Bataille & masculine subjects « Previous | |Next »
January 9, 2005

Masculinity crisis. What is it?

There has to be one, judging by the spam about viagra as the new technology (magic erection pill) that will repair shattered masculine subjects who so desire technologically enhanced bodies. The body machine has broken down.

Is it a paralysis when it comes to addressing emotions and expressing feelings?
Has it got to do with men's estranged relationships with their mother as psychoanlysis implies? Or as lack leading to excess. Or father/son relationships?

Probably all of the above.

Can the masculinity crisis be linked back to the surrealists? To Bataille? I reckon we can as the masculinity crisis involves transgressive male violence (including doemstic violence) and death (male suicide and killing raped women). Bataille is probably more useful than the moral panic that overwhelms us on the American crime and punishment shows circulating throughout free-to-air television.

Bataille writes in the diary section of On Nietzsche:

"In carnal love we ought to love excesses of suffering.Without them no risk would exist....Right away, the beloved gets strangely confused with me. Moreover--once seen the beloved becomes incomprehensible. All the pursuing, finding, and embracing of the person with whom I'm in love,what good does any of it do? I suspected all along...But without first drowning my anguish in sensuality, how could I have endured these torments of desire?" (p.71 & 72)

Today the masculinity crisis is generally seen as a negative reactive response to feminism, to the growing independence of women, and to the blending of gender roles. It is seen in terms of an anxiety about the "effeminisation" of males and gayness a fear of a disturbing or disturbed femininity and the need for a recuperative space to reaffirm male masculinity along conventional 19th century lines of 'female difference/male dominance'.

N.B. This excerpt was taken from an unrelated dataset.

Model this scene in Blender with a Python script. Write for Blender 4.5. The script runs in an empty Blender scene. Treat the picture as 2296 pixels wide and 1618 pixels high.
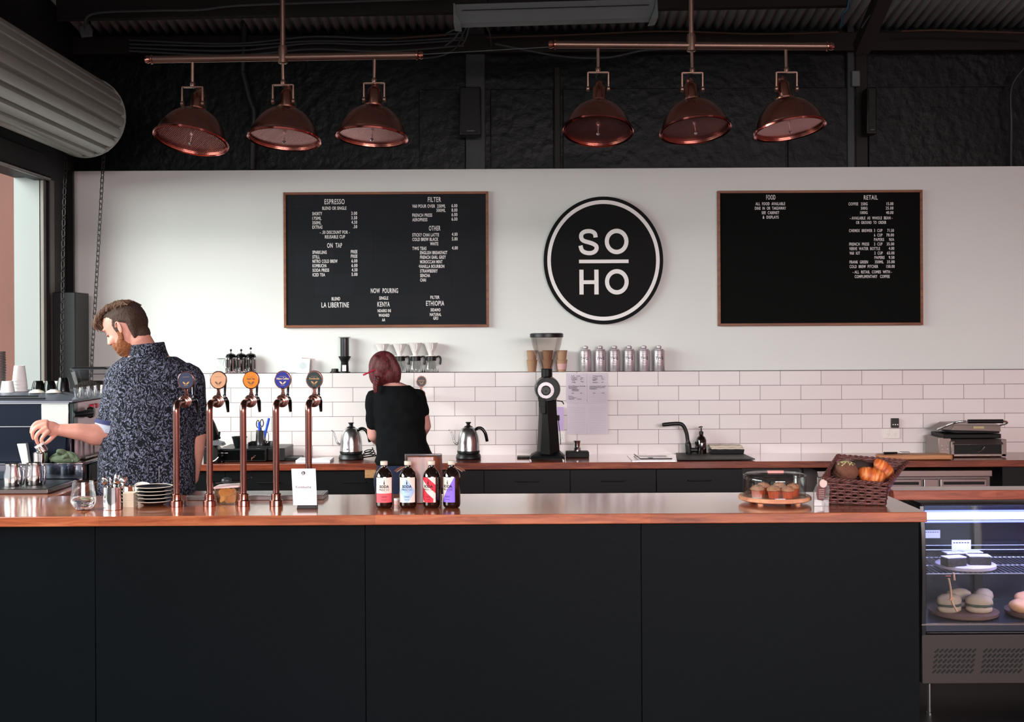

This account is partly right, I suspect. Some men certainly do want to retain control over women and they are more than willing to pay for being men.

Maybe the masculinity crisis is something deeper? Something that we can link back to Bataille's split subjectivity, pornography and tormented desire?

This is one account. It asks:


"How do men win their masculinities now? Therein lies the true crisis: the measure of a man has changed, leaving many young men without a roadmap to establishing their identities and without clear-cut ways to validate their masculinity."

It suggests that women's liberation is not the cause of this crisis, even though women are often its scapegoats. What we have is the transgressive turn to violence, a growing class of 'lawless, sometimes violent young men, and more and more big bad boys who bite social workers.

If it is about masculinity, then it is about sexuality, bodies, desire and the recognition of our object of desire as another subject. As Bataille says:

"Pain flows from the beloved's obstruction of that love. The beloved turns aside---is different from me. But without this difference---my recognition of this beloved would have been in vain. Identity still remains in effect. Only when our response to desire remains incomprehensible is that response true. A response that is understood destroys desire."

This suggests that there is more going on than angry, violent, sexually dysfunctional men reacting to their lose of power by desparately clinging to the past, as pathological traditionalists, recidivists and losers.

It suggests that we look at the processes and relationships through which men and women conduct gendered lives. With Bataille the focus is on the lived experience of sexual desire and the practices that shape that desire which are an aspect of the gender order.

What is pushed into the background is the power relations involving the subordination of women and the domination of men and the gender division of labor whereby men gain from unequal shares of the product.